| The task |
Line by line, reproduce exactly the beginning of the listing below, ending with the line that contains "return np.array(out)" and adding nothing.

● ● ● ● ● ● ●

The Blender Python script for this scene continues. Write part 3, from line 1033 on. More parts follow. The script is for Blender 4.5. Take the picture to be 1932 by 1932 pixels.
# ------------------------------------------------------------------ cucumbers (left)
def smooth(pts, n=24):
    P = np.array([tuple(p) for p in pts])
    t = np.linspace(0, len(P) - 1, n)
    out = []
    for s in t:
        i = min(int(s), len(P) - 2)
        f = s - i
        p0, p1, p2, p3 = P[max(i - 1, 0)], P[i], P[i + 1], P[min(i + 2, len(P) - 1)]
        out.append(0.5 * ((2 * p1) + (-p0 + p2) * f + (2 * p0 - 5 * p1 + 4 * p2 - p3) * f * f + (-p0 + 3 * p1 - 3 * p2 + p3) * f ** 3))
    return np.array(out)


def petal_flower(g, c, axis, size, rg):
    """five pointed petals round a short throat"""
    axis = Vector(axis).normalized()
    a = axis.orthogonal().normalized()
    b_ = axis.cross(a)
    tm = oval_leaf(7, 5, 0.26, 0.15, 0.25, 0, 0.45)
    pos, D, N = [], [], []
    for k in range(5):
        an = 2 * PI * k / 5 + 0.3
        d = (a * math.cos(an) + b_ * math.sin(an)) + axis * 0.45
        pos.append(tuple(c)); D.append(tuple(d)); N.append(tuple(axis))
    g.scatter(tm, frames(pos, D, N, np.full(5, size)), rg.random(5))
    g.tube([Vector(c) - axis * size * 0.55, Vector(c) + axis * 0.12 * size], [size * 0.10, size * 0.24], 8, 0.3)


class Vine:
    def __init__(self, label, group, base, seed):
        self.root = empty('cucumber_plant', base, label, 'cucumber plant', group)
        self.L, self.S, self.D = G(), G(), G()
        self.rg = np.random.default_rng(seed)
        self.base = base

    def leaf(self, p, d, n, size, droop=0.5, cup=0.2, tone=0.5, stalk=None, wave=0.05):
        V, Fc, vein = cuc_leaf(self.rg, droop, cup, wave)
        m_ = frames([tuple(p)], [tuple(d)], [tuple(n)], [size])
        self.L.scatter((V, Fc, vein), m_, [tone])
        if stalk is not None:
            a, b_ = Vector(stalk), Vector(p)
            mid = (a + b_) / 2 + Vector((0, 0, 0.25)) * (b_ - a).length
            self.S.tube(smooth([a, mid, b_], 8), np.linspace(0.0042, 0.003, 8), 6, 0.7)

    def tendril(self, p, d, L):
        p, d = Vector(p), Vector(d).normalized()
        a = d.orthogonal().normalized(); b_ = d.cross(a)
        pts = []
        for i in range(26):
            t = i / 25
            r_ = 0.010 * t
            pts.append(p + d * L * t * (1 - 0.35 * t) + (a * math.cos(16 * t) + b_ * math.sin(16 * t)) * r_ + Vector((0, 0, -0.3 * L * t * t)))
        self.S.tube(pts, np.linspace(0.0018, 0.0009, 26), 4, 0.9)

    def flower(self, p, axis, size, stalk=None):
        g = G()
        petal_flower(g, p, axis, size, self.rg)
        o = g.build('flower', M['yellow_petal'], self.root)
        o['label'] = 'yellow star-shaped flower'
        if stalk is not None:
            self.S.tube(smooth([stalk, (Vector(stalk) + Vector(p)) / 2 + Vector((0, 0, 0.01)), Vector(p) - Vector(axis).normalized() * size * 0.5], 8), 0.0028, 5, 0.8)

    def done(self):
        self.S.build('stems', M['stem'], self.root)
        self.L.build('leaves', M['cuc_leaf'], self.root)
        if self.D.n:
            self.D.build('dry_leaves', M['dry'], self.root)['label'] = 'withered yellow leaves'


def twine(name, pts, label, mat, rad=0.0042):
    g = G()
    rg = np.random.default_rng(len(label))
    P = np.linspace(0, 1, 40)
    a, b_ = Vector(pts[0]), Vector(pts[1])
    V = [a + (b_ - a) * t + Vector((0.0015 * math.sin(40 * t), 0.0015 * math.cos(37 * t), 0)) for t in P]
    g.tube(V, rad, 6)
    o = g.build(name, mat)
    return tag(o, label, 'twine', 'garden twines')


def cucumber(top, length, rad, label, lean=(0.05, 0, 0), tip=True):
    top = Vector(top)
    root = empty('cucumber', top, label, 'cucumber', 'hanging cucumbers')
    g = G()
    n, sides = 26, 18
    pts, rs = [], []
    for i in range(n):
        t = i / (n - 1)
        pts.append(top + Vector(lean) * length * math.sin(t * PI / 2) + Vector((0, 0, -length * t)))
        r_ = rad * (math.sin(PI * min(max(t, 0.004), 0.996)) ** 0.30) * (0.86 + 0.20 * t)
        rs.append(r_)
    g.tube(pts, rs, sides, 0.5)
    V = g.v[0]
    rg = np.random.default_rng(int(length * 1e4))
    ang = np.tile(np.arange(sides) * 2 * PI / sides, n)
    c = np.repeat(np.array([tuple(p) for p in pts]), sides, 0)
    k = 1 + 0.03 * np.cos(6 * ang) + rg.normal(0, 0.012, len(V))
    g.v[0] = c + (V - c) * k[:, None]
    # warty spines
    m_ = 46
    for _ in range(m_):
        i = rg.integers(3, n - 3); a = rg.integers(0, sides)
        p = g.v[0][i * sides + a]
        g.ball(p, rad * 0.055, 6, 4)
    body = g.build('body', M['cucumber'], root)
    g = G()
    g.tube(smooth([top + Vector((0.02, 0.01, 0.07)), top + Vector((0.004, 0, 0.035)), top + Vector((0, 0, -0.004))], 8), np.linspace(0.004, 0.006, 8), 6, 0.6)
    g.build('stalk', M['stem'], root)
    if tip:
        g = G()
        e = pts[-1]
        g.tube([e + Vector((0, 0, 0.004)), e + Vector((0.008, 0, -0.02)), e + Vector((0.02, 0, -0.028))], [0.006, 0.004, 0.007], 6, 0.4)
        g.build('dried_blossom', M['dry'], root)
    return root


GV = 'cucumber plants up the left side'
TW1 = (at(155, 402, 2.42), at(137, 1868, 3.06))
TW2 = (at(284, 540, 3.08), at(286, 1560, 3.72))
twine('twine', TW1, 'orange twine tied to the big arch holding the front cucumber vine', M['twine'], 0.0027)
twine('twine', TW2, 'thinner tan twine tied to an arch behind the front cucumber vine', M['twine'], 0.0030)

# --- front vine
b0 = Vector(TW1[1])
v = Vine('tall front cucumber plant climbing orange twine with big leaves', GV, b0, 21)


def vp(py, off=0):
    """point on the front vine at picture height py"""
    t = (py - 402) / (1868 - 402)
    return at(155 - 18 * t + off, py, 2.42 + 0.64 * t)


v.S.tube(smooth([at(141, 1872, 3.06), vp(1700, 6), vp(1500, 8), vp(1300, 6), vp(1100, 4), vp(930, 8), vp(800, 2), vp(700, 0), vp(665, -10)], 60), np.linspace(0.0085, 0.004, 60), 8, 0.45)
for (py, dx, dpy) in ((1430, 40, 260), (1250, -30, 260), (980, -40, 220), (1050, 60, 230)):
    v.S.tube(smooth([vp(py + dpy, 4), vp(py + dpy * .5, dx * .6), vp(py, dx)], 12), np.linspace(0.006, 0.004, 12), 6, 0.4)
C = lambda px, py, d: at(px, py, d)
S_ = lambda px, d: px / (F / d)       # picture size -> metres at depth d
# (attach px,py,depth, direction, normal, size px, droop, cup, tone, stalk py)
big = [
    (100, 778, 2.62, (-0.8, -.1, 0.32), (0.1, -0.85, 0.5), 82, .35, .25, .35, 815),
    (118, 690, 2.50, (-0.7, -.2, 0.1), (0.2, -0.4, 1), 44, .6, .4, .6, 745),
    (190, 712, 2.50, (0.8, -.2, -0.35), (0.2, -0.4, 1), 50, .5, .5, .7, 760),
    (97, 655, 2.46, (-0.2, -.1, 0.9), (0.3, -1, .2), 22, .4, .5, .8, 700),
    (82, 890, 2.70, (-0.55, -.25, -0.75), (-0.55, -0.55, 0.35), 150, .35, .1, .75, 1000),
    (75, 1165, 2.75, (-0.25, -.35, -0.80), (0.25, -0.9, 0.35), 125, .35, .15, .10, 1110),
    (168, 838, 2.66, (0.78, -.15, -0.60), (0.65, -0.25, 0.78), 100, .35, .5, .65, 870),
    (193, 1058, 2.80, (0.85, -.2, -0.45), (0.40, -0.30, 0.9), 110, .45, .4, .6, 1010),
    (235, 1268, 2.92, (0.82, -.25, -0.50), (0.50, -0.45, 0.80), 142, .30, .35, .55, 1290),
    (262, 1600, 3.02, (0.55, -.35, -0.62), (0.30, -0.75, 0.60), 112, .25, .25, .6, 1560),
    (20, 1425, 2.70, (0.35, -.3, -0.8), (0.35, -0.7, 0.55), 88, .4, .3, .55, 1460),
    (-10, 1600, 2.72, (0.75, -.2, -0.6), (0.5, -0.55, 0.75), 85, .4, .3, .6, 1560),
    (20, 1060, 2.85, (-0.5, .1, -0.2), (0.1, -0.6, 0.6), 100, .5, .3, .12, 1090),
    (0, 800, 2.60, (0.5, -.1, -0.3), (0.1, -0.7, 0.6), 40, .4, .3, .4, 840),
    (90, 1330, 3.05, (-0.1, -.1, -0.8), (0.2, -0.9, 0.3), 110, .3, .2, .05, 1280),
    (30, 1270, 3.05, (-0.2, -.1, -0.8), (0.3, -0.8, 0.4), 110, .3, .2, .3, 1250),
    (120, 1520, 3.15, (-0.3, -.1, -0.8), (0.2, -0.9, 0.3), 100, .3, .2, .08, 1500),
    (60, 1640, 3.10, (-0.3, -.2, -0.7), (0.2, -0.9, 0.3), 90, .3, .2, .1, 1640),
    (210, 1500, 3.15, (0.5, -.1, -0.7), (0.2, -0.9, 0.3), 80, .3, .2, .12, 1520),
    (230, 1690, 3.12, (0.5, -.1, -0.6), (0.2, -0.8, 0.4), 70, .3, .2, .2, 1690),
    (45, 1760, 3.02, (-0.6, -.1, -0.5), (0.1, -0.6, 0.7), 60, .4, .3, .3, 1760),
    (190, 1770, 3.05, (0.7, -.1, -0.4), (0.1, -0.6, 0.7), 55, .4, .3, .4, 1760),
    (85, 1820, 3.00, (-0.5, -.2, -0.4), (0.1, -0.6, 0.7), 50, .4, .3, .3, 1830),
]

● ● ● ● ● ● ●

| Final answer |
The Blender Python script for this scene continues. Write part 3, from line 1033 on. More parts follow. The script is for Blender 4.5. Take the picture to be 1932 by 1932 pixels.
# ------------------------------------------------------------------ cucumbers (left)
def smooth(pts, n=24):
    P = np.array([tuple(p) for p in pts])
    t = np.linspace(0, len(P) - 1, n)
    out = []
    for s in t:
        i = min(int(s), len(P) - 2)
        f = s - i
        p0, p1, p2, p3 = P[max(i - 1, 0)], P[i], P[i + 1], P[min(i + 2, len(P) - 1)]
        out.append(0.5 * ((2 * p1) + (-p0 + p2) * f + (2 * p0 - 5 * p1 + 4 * p2 - p3) * f * f + (-p0 + 3 * p1 - 3 * p2 + p3) * f ** 3))
    return np.array(out)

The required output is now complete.